* start DATASET SECTION *
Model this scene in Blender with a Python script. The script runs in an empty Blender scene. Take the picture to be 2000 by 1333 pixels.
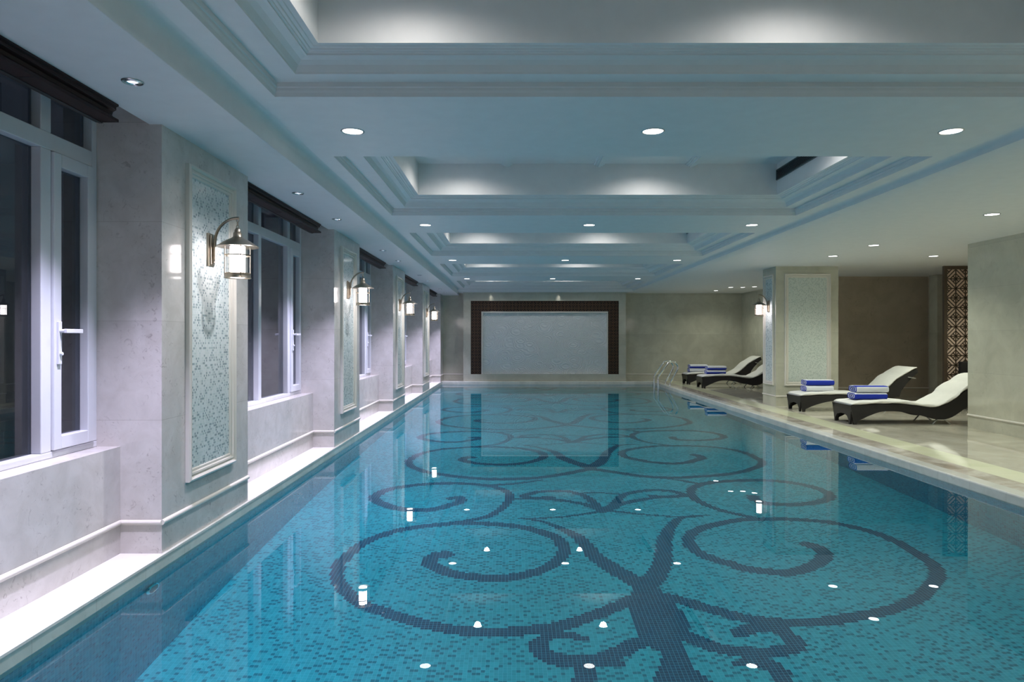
import bpy, math, random
import numpy as np
from mathutils import Vector, Matrix
random.seed(7)
rng = np.random.default_rng(11)
C = bpy.context.scene.collection
PI = math.pi
sc = bpy.context.scene

# ------------------------------------------------------------------ camera
cam_d = bpy.data.cameras.new('camera')
cam = bpy.data.objects.new('camera', cam_d); C.objects.link(cam)
cam.location = (0, 0, 1.25); cam.rotation_euler = (PI/2, 0, 0)
cam_d.sensor_width = 36; cam_d.lens = 24.3
cam_d.shift_x = -0.0005; cam_d.shift_y = -0.00325
cam_d.clip_start = 0.05; cam_d.clip_end = 200
sc.camera = cam

# ------------------------------------------------------------------ world: night outside
w = bpy.data.worlds.new('night'); sc.world = w; w.use_nodes = True
w.node_tree.nodes['Background'].inputs[0].default_value = (0.10, 0.12, 0.16, 1)
w.node_tree.nodes['Background'].inputs[1].default_value = 0.28

# ------------------------------------------------------------------ exposure, renderer quality
sc.view_settings.view_transform = 'Standard'; sc.view_settings.look = 'None'
sc.view_settings.gamma = 1; sc.view_settings.use_curve_mapping = False
sc.view_settings.exposure = 0.18
cy = sc.cycles
cy.use_denoising = True; cy.use_adaptive_sampling = True; cy.adaptive_threshold = 0.02
cy.max_bounces = 9; cy.diffuse_bounces = 5; cy.glossy_bounces = 5; cy.transmission_bounces = 8; cy.transparent_max_bounces = 8
cy.caustics_reflective = False; cy.caustics_refractive = True
cy.sample_clamp_indirect = 3.0; cy.blur_glossy = 0.5
# lamp strengths (W) and colours: each lamp is made by its fixture's builder below
P_MAIN = 92.0; COL_MAIN = (0.98, 0.96, 1.0)
P_UPPER = 17.0; COL_UPPER = (1.0, 0.95, 0.90)
P_LEFT = 330.0; COL_LEFT = (0.80, 0.74, 1.0)
P_RIGHT = 50.0; COL_RIGHT = (0.97, 1.0, 0.82)

# ------------------------------------------------------------------ node helpers
def mat(name):
    m = bpy.data.materials.new(name); m.use_nodes = True
    nt = m.node_tree; b = nt.nodes['Principled BSDF']
    return m, nt, b
def nd(nt, t, **kw):
    n = nt.nodes.new(t)
    for k, v in kw.items(): setattr(n, k, v)
    return n
def mth(nt, op, a, b=None, c=None):
    n = nt.nodes.new('ShaderNodeMath'); n.operation = op
    for i, x in enumerate((a, b, c)):
        if x is None: continue
        if isinstance(x, (int, float)): n.inputs[i].default_value = x
        else: nt.links.new(x, n.inputs[i])
    return n.outputs[0]
def mixc(nt, f, a, b):
    n = nt.nodes.new('ShaderNodeMix'); n.data_type = 'RGBA'
    for i, x in ((0, f), (6, a), (7, b)):
        if isinstance(x, (int, float)): n.inputs[i].default_value = x
        elif isinstance(x, tuple): n.inputs[i].default_value = x if len(x) == 4 else (*x, 1)
        else: nt.links.new(x, n.inputs[i])
    return n.outputs[2]
def ramp(nt, f, stops):
    n = nt.nodes.new('ShaderNodeValToRGB'); e = n.color_ramp.elements
    while len(e) < len(stops): e.new(0.5)
    for i, (p, c) in enumerate(stops):
        e[i].position = p; e[i].color = c if len(c) == 4 else (*c, 1)
    nt.links.new(f, n.inputs[0]); return n.outputs[0]
def world_pos(nt):
    g = nd(nt, 'ShaderNodeNewGeometry'); s = nd(nt, 'ShaderNodeSeparateXYZ')
    nt.links.new(g.outputs['Position'], s.inputs[0]); return g.outputs['Position'], s.outputs
def noise(nt, vec, scale, detail=4, rough=0.55, dist=0.0):
    n = nd(nt, 'ShaderNodeTexNoise'); nt.links.new(vec, n.inputs['Vector'])
    n.inputs['Scale'].default_value = scale; n.inputs['Detail'].default_value = detail
    n.inputs['Roughness'].default_value = rough; n.inputs['Distortion'].default_value = dist
    return n.outputs['Fac']
def simple(name, col, rough=0.5, metal=0.0, spec=0.5, bump=None):
    m, nt, b = mat(name)
    b.inputs['Base Color'].default_value = (*col, 1); b.inputs['Roughness'].default_value = rough
    b.inputs['Metallic'].default_value = metal; b.inputs['Specular IOR Level'].default_value = spec
    g = nd(nt, 'ShaderNodeNewGeometry')
    f = noise(nt, g.outputs['Position'], 9.0, 3)
    c = mixc(nt, f, tuple(x*0.95 for x in col), tuple(min(1, x*1.05) for x in col))
    nt.links.new(c, b.inputs['Base Color'])
    if bump:
        bp = nd(nt, 'ShaderNodeBump'); bp.inputs['Strength'].default_value = bump[1]; bp.inputs['Distance'].default_value = bump[2] if len(bump) > 2 else 0.01
        nt.links.new(noise(nt, g.outputs['Position'], bump[0], 3), bp.inputs['Height']); nt.links.new(bp.outputs[0], b.inputs['Normal'])
    return m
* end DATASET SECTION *
▸ **SET PROBLEM**
Copy out every line of the material above exactly, skipping the pictures.

▸ **REPLY TO THE EXERCISE**
Model this scene in Blender with a Python script. The script runs in an empty Blender scene. Take the picture to be 2000 by 1333 pixels.
import bpy, math, random
import numpy as np
from mathutils import Vector, Matrix
random.seed(7)
rng = np.random.default_rng(11)
C = bpy.context.scene.collection
PI = math.pi
sc = bpy.context.scene

# ------------------------------------------------------------------ camera
cam_d = bpy.data.cameras.new('camera')
cam = bpy.data.objects.new('camera', cam_d); C.objects.link(cam)
cam.location = (0, 0, 1.25); cam.rotation_euler = (PI/2, 0, 0)
cam_d.sensor_width = 36; cam_d.lens = 24.3
cam_d.shift_x = -0.0005; cam_d.shift_y = -0.00325
cam_d.clip_start = 0.05; cam_d.clip_end = 200
sc.camera = cam

# ------------------------------------------------------------------ world: night outside
w = bpy.data.worlds.new('night'); sc.world = w; w.use_nodes = True
w.node_tree.nodes['Background'].inputs[0].default_value = (0.10, 0.12, 0.16, 1)
w.node_tree.nodes['Background'].inputs[1].default_value = 0.28

# ------------------------------------------------------------------ exposure, renderer quality
sc.view_settings.view_transform = 'Standard'; sc.view_settings.look = 'None'
sc.view_settings.gamma = 1; sc.view_settings.use_curve_mapping = False
sc.view_settings.exposure = 0.18
cy = sc.cycles
cy.use_denoising = True; cy.use_adaptive_sampling = True; cy.adaptive_threshold = 0.02
cy.max_bounces = 9; cy.diffuse_bounces = 5; cy.glossy_bounces = 5; cy.transmission_bounces = 8; cy.transparent_max_bounces = 8
cy.caustics_reflective = False; cy.caustics_refractive = True
cy.sample_clamp_indirect = 3.0; cy.blur_glossy = 0.5
# lamp strengths (W) and colours: each lamp is made by its fixture's builder below
P_MAIN = 92.0; COL_MAIN = (0.98, 0.96, 1.0)
P_UPPER = 17.0; COL_UPPER = (1.0, 0.95, 0.90)
P_LEFT = 330.0; COL_LEFT = (0.80, 0.74, 1.0)
P_RIGHT = 50.0; COL_RIGHT = (0.97, 1.0, 0.82)

# ------------------------------------------------------------------ node helpers
def mat(name):
    m = bpy.data.materials.new(name); m.use_nodes = True
    nt = m.node_tree; b = nt.nodes['Principled BSDF']
    return m, nt, b
def nd(nt, t, **kw):
    n = nt.nodes.new(t)
    for k, v in kw.items(): setattr(n, k, v)
    return n
def mth(nt, op, a, b=None, c=None):
    n = nt.nodes.new('ShaderNodeMath'); n.operation = op
    for i, x in enumerate((a, b, c)):
        if x is None: continue
        if isinstance(x, (int, float)): n.inputs[i].default_value = x
        else: nt.links.new(x, n.inputs[i])
    return n.outputs[0]
def mixc(nt, f, a, b):
    n = nt.nodes.new('ShaderNodeMix'); n.data_type = 'RGBA'
    for i, x in ((0, f), (6, a), (7, b)):
        if isinstance(x, (int, float)): n.inputs[i].default_value = x
        elif isinstance(x, tuple): n.inputs[i].default_value = x if len(x) == 4 else (*x, 1)
        else: nt.links.new(x, n.inputs[i])
    return n.outputs[2]
def ramp(nt, f, stops):
    n = nt.nodes.new('ShaderNodeValToRGB'); e = n.color_ramp.elements
    while len(e) < len(stops): e.new(0.5)
    for i, (p, c) in enumerate(stops):
        e[i].position = p; e[i].color = c if len(c) == 4 else (*c, 1)
    nt.links.new(f, n.inputs[0]); return n.outputs[0]
def world_pos(nt):
    g = nd(nt, 'ShaderNodeNewGeometry'); s = nd(nt, 'ShaderNodeSeparateXYZ')
    nt.links.new(g.outputs['Position'], s.inputs[0]); return g.outputs['Position'], s.outputs
def noise(nt, vec, scale, detail=4, rough=0.55, dist=0.0):
    n = nd(nt, 'ShaderNodeTexNoise'); nt.links.new(vec, n.inputs['Vector'])
    n.inputs['Scale'].default_value = scale; n.inputs['Detail'].default_value = detail
    n.inputs['Roughness'].default_value = rough; n.inputs['Distortion'].default_value = dist
    return n.outputs['Fac']
def simple(name, col, rough=0.5, metal=0.0, spec=0.5, bump=None):
    m, nt, b = mat(name)
    b.inputs['Base Color'].default_value = (*col, 1); b.inputs['Roughness'].default_value = rough
    b.inputs['Metallic'].default_value = metal; b.inputs['Specular IOR Level'].default_value = spec
    g = nd(nt, 'ShaderNodeNewGeometry')
    f = noise(nt, g.outputs['Position'], 9.0, 3)
    c = mixc(nt, f, tuple(x*0.95 for x in col), tuple(min(1, x*1.05) for x in col))
    nt.links.new(c, b.inputs['Base Color'])
    if bump:
        bp = nd(nt, 'ShaderNodeBump'); bp.inputs['Strength'].default_value = bump[1]; bp.inputs['Distance'].default_value = bump[2] if len(bump) > 2 else 0.01
        nt.links.new(noise(nt, g.outputs['Position'], bump[0], 3), bp.inputs['Height']); nt.links.new(bp.outputs[0], b.inputs['Normal'])
    return m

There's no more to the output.